▶ Data supplied:

((

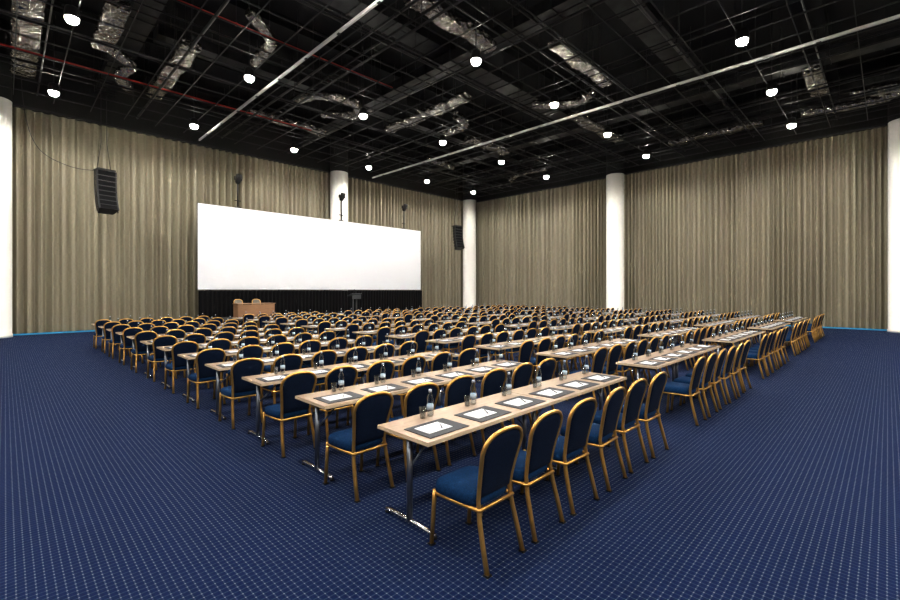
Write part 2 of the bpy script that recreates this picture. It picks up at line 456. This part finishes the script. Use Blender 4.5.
# ------------------------------------------------------------ conference table
TL, TW = 1.755, .63
b = MB()
b.box((0, 0, .7495), (TL-.006, TW-.004, .003), M_wood)
b.box((0, 0, .735), (TL-.004, TW, .026), M_edge)
b.box((0, 0, .7195), (TL-.05, TW-.05, .006), M_under)
b.box((0, 0, .695), (TL-.2, .05, .045), M_under)
for s in (-1, 1):
    lx = s*(TL/2-.09)
    b.tube([(lx, 0, .03), (lx, 0, .715)], .024, M_steel, 12, flat=1.0)
    b.tube([(lx, -.30, .022), (lx, -.26, .03), (lx, 0, .036), (lx, .26, .03), (lx, .30, .022)], .018, M_chrome, 8)
    b.box((lx, 0, .70), (.05, .5, .03), M_under)
    for t in (-.29, .29): b.lathe([(.02, 0), (.02, .018)], M_black, 10, c=(lx, t, 0))
    b.tube([(lx, 0, .45), (lx-s*.28, 0, .69)], .009, M_steel, 6)
tb = b.mesh('conference_table')

pads, papers, pens, bottles, glasses = MB(), MB(), MB(), MB(), MB()
rnd = random.Random(11)
NR, NB, PITCH, RS = 12, 5, 4.56, 1.475
for r in range(NR):
    yt = 2.73+RS*r; xo = 2.20-.012*r
    for k in range(NB):
        bx = xo+PITCH*k
        for t in range(2):
            obj('conference_table', tb, (bx+TL*(t+.5), yt+rnd.uniform(-.006, .006), 0))
        for c in range(6):
            xc = bx+.215+.583*c+rnd.uniform(-.02, .02)
            yc_ = yt-.570+rnd.uniform(-.015, .01)
            obj('banquet_chair', ch, (xc, yc_, 0), rnd.uniform(-.04, .04))
            M = Matrix.Translation((bx+.30+.582*c, yt-.10, .751)) @ Matrix.Rotation(rnd.uniform(-.03, .03), 4, 'Z')
            pads.box((0, 0, .003), (.44, .32, .005), M_pad, M)
            papers.box((-.03, .01, .0075), (.26, .18, .004), M_paper, M)
            papers.box((-.05, .065, .0098), (.14, .012, .0005), M_print, M)
            papers.box((-.05, .035, .0098), (.18, .006, .0005), M_print, M)
            pens.tube([(.0, -.06, .014), (.08, .05, .014)], .0045, M_pen, 6, M)
            Mb = Matrix.Translation((bx+.30+.582*c+.20, yt+.20, .751)); n = 10
            bottles.lathe([(.028, 0), (.031, .01), (.031, .15), (.026, .175), (.013, .205), (.013, .222)], M_glass, n, Mb)
            bottles.lathe([(.0318, .06), (.0318, .105)], M_label, n, Mb)
            bottles.lathe([(.015, .215), (.015, .238)], M_cap, n, Mb)
            Mg = Matrix.Translation((bx+.30+.582*c+.10, yt+.19, .751))
            glasses.lathe([(.024, 0), (.032, .10), (.0315, .10), (.0235, .004)], M_glass, n, Mg)
obj('desk_pads', pads); obj('notepads', papers); obj('pens', pens); obj('water_bottles', bottles); obj('drinking_glasses', glasses)

ch2 = build_chair(M_cream, M_cream, M_gold).mesh('stage_chair')
for xx in (8.3, 9.2): obj('stage_chair', ch2, (xx, 23.05, .502), math.pi)
# lectern
b = MB()
b.box((0, 0, .02), (.6, .5, .04), M_lect)
b.box((-.12, 0, .55), (.05, .1, 1.05), M_lect); b.box((.12, 0, .55), (.05, .1, 1.05), M_lect)
b.box((0, 0, 0), (.7, .5, .035), M_lect, Matrix.Translation((0, 0, 1.13)) @ Matrix.Rotation(-.25, 4, 'X'))
b.box((0, -.2, 1.0), (.62, .03, .26), M_lect)
b.tube([(0.1, .1, 1.13), (.1, .12, 1.3), (.1, .2, 1.42)], .008, M_black, 6); b.lathe([(.012, 0), (.02, .02), (.02, .05), (.01, .06)], M_black, 8, c=(.1, .2, 1.4))
obj('lectern', b, (14.9, 22.9, .5))

# ------------------------------------------------------------ line array speakers
def line_array(loc, rz):
    b = MB(); M0 = Matrix.Rotation(rz, 4, 'Z')
    b.box((0, 0.05, 1.02), (.62, .6, .05), M_frame, M0)
    p = Vector((0, 0, .98))
    for k in range(8):
        a = math.radians([0, 1, 3, 6, 10, 15, 20, 26][k]); h = .225
        M = M0 @ Matrix.Translation(p) @ Matrix.Rotation(-a, 4, 'X')
        vs = [(-.36, -.2, 0), (.36, -.2, 0), (.27, .26, -.035), (-.27, .26, -.035), (-.36, -.2, -h+.012), (.36, -.2, -h+.012), (.27, .26, -h+.045), (-.27, .26, -h+.045)]
        b.add(vs, [(0, 1, 2, 3), (7, 6, 5, 4), (0, 4, 5, 1), (1, 5, 6, 2), (2, 6, 7, 3), (3, 7, 4, 0)], M_black, False, M)
        b.box((0, -.205, -h/2), (.60, .012, h*.75), M_skirt, M)
        for s in (-.365, .365): b.box((s, .0, -h/2), (.02, .08, h), M_frame, M)
        p = p + Matrix.Rotation(-a, 3, 'X') @ Vector((0, 0, -h))
    for s in (-.25, .25): b.tube([M0 @ Vector((s, .1, 1.02)), M0 @ Vector((s*.4, .1, 2.2)), M0 @ Vector((s*.4, .1, HC-.01-loc[2]))], .012, M_frame, 5)
    obj('line_array_speaker', b, loc)
line_array((3.0, 23.7, 5.98), .2)
line_array((24.7, 23.7, 5.85), -.2)
b = MB(); b.tube(smooth_path([(3.0, 24.1, 7.03), (1.9, 24.4, 7.1), (.9, 24.5, 7.75), (.5, 24.6, 9.6), (.45, 24.6, HC-.01)], 8), .013, M_frame, 6); obj('speaker_cable', b)

for xx in (8.75, 15.05, 20.15):
    b = MB()
    b.tube([(0, 0, -.12), (0, 0, 1.6)], .04, M_frame, 8)
    b.tube([(-.16, 0, .25), (.16, 0, .25)], .025, M_frame, 8)
    b.box((0, 0, -.1), (.3, .08, .04), M_frame)
    M = Matrix.Translation((0, -.10, 1.40)) @ Matrix.Rotation(math.radians(35), 4, 'X')
    b.lathe([(.10, -.26), (.14, -.16), (.15, .22), (.13, .24)], M_black, 14, M)
    b.box((0, 0, 1.5), (.36, .05, .05), M_black)
    for s in (-.18, .18): b.box((s, -.06, 1.42), (.02, .16, .2), M_black)
    obj('stage_spotlight', b, (xx, 24.64, 6.42))

# ------------------------------------------------------------ world, camera
w = bpy.data.worlds.new('world'); bpy.context.scene.world = w; w.use_nodes = True
w.node_tree.nodes['Background'].inputs[0].default_value = (0.02, 0.02, 0.025, 1)
w.node_tree.nodes['Background'].inputs[1].default_value = 0.3
cd = bpy.data.cameras.new('camera'); cam = bpy.data.objects.new('camera', cd); C.objects.link(cam)
cam.location = (0, 0, 1.88)
th = math.atan2(438, 441.5)
fwd = Vector((math.cos(th), math.sin(th), 0)); cam.rotation_euler = fwd.to_track_quat('-Z', 'Y').to_euler()
cd.sensor_width = 36; cd.lens = 441.5/900*36; cd.shift_y = -9.5/900; cd.clip_end = 200
bpy.context.scene.camera = cam
vs = bpy.context.scene.view_settings
vs.view_transform = 'Standard'; vs.look = 'None'; vs.exposure = 0; vs.gamma = 0.86
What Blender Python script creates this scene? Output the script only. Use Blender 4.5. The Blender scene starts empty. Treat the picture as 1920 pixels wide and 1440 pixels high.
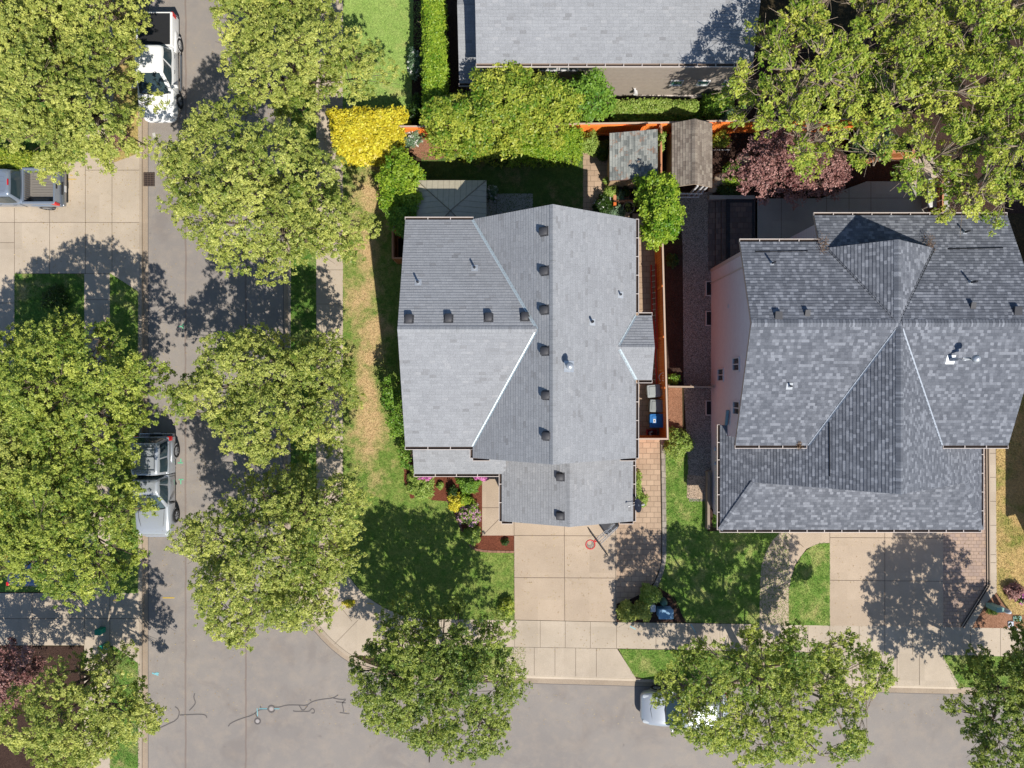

))

▶ Task: Go through the listing above and write it out again exactly, dropping the pictures.

▶ Written answer:
Write part 2 of the bpy script that recreates this picture. It picks up at line 456. This part finishes the script. Use Blender 4.5.
# ------------------------------------------------------------ conference table
TL, TW = 1.755, .63
b = MB()
b.box((0, 0, .7495), (TL-.006, TW-.004, .003), M_wood)
b.box((0, 0, .735), (TL-.004, TW, .026), M_edge)
b.box((0, 0, .7195), (TL-.05, TW-.05, .006), M_under)
b.box((0, 0, .695), (TL-.2, .05, .045), M_under)
for s in (-1, 1):
    lx = s*(TL/2-.09)
    b.tube([(lx, 0, .03), (lx, 0, .715)], .024, M_steel, 12, flat=1.0)
    b.tube([(lx, -.30, .022), (lx, -.26, .03), (lx, 0, .036), (lx, .26, .03), (lx, .30, .022)], .018, M_chrome, 8)
    b.box((lx, 0, .70), (.05, .5, .03), M_under)
    for t in (-.29, .29): b.lathe([(.02, 0), (.02, .018)], M_black, 10, c=(lx, t, 0))
    b.tube([(lx, 0, .45), (lx-s*.28, 0, .69)], .009, M_steel, 6)
tb = b.mesh('conference_table')

pads, papers, pens, bottles, glasses = MB(), MB(), MB(), MB(), MB()
rnd = random.Random(11)
NR, NB, PITCH, RS = 12, 5, 4.56, 1.475
for r in range(NR):
    yt = 2.73+RS*r; xo = 2.20-.012*r
    for k in range(NB):
        bx = xo+PITCH*k
        for t in range(2):
            obj('conference_table', tb, (bx+TL*(t+.5), yt+rnd.uniform(-.006, .006), 0))
        for c in range(6):
            xc = bx+.215+.583*c+rnd.uniform(-.02, .02)
            yc_ = yt-.570+rnd.uniform(-.015, .01)
            obj('banquet_chair', ch, (xc, yc_, 0), rnd.uniform(-.04, .04))
            M = Matrix.Translation((bx+.30+.582*c, yt-.10, .751)) @ Matrix.Rotation(rnd.uniform(-.03, .03), 4, 'Z')
            pads.box((0, 0, .003), (.44, .32, .005), M_pad, M)
            papers.box((-.03, .01, .0075), (.26, .18, .004), M_paper, M)
            papers.box((-.05, .065, .0098), (.14, .012, .0005), M_print, M)
            papers.box((-.05, .035, .0098), (.18, .006, .0005), M_print, M)
            pens.tube([(.0, -.06, .014), (.08, .05, .014)], .0045, M_pen, 6, M)
            Mb = Matrix.Translation((bx+.30+.582*c+.20, yt+.20, .751)); n = 10
            bottles.lathe([(.028, 0), (.031, .01), (.031, .15), (.026, .175), (.013, .205), (.013, .222)], M_glass, n, Mb)
            bottles.lathe([(.0318, .06), (.0318, .105)], M_label, n, Mb)
            bottles.lathe([(.015, .215), (.015, .238)], M_cap, n, Mb)
            Mg = Matrix.Translation((bx+.30+.582*c+.10, yt+.19, .751))
            glasses.lathe([(.024, 0), (.032, .10), (.0315, .10), (.0235, .004)], M_glass, n, Mg)
obj('desk_pads', pads); obj('notepads', papers); obj('pens', pens); obj('water_bottles', bottles); obj('drinking_glasses', glasses)

ch2 = build_chair(M_cream, M_cream, M_gold).mesh('stage_chair')
for xx in (8.3, 9.2): obj('stage_chair', ch2, (xx, 23.05, .502), math.pi)
# lectern
b = MB()
b.box((0, 0, .02), (.6, .5, .04), M_lect)
b.box((-.12, 0, .55), (.05, .1, 1.05), M_lect); b.box((.12, 0, .55), (.05, .1, 1.05), M_lect)
b.box((0, 0, 0), (.7, .5, .035), M_lect, Matrix.Translation((0, 0, 1.13)) @ Matrix.Rotation(-.25, 4, 'X'))
b.box((0, -.2, 1.0), (.62, .03, .26), M_lect)
b.tube([(0.1, .1, 1.13), (.1, .12, 1.3), (.1, .2, 1.42)], .008, M_black, 6); b.lathe([(.012, 0), (.02, .02), (.02, .05), (.01, .06)], M_black, 8, c=(.1, .2, 1.4))
obj('lectern', b, (14.9, 22.9, .5))

# ------------------------------------------------------------ line array speakers
def line_array(loc, rz):
    b = MB(); M0 = Matrix.Rotation(rz, 4, 'Z')
    b.box((0, 0.05, 1.02), (.62, .6, .05), M_frame, M0)
    p = Vector((0, 0, .98))
    for k in range(8):
        a = math.radians([0, 1, 3, 6, 10, 15, 20, 26][k]); h = .225
        M = M0 @ Matrix.Translation(p) @ Matrix.Rotation(-a, 4, 'X')
        vs = [(-.36, -.2, 0), (.36, -.2, 0), (.27, .26, -.035), (-.27, .26, -.035), (-.36, -.2, -h+.012), (.36, -.2, -h+.012), (.27, .26, -h+.045), (-.27, .26, -h+.045)]
        b.add(vs, [(0, 1, 2, 3), (7, 6, 5, 4), (0, 4, 5, 1), (1, 5, 6, 2), (2, 6, 7, 3), (3, 7, 4, 0)], M_black, False, M)
        b.box((0, -.205, -h/2), (.60, .012, h*.75), M_skirt, M)
        for s in (-.365, .365): b.box((s, .0, -h/2), (.02, .08, h), M_frame, M)
        p = p + Matrix.Rotation(-a, 3, 'X') @ Vector((0, 0, -h))
    for s in (-.25, .25): b.tube([M0 @ Vector((s, .1, 1.02)), M0 @ Vector((s*.4, .1, 2.2)), M0 @ Vector((s*.4, .1, HC-.01-loc[2]))], .012, M_frame, 5)
    obj('line_array_speaker', b, loc)
line_array((3.0, 23.7, 5.98), .2)
line_array((24.7, 23.7, 5.85), -.2)
b = MB(); b.tube(smooth_path([(3.0, 24.1, 7.03), (1.9, 24.4, 7.1), (.9, 24.5, 7.75), (.5, 24.6, 9.6), (.45, 24.6, HC-.01)], 8), .013, M_frame, 6); obj('speaker_cable', b)

for xx in (8.75, 15.05, 20.15):
    b = MB()
    b.tube([(0, 0, -.12), (0, 0, 1.6)], .04, M_frame, 8)
    b.tube([(-.16, 0, .25), (.16, 0, .25)], .025, M_frame, 8)
    b.box((0, 0, -.1), (.3, .08, .04), M_frame)
    M = Matrix.Translation((0, -.10, 1.40)) @ Matrix.Rotation(math.radians(35), 4, 'X')
    b.lathe([(.10, -.26), (.14, -.16), (.15, .22), (.13, .24)], M_black, 14, M)
    b.box((0, 0, 1.5), (.36, .05, .05), M_black)
    for s in (-.18, .18): b.box((s, -.06, 1.42), (.02, .16, .2), M_black)
    obj('stage_spotlight', b, (xx, 24.64, 6.42))

# ------------------------------------------------------------ world, camera
w = bpy.data.worlds.new('world'); bpy.context.scene.world = w; w.use_nodes = True
w.node_tree.nodes['Background'].inputs[0].default_value = (0.02, 0.02, 0.025, 1)
w.node_tree.nodes['Background'].inputs[1].default_value = 0.3
cd = bpy.data.cameras.new('camera'); cam = bpy.data.objects.new('camera', cd); C.objects.link(cam)
cam.location = (0, 0, 1.88)
th = math.atan2(438, 441.5)
fwd = Vector((math.cos(th), math.sin(th), 0)); cam.rotation_euler = fwd.to_track_quat('-Z', 'Y').to_euler()
cd.sensor_width = 36; cd.lens = 441.5/900*36; cd.shift_y = -9.5/900; cd.clip_end = 200
bpy.context.scene.camera = cam
vs = bpy.context.scene.view_settings
vs.view_transform = 'Standard'; vs.look = 'None'; vs.exposure = 0; vs.gamma = 0.86
What Blender Python script creates this scene? Output the script only. Use Blender 4.5. The Blender scene starts empty. Treat the picture as 1920 pixels wide and 1440 pixels high.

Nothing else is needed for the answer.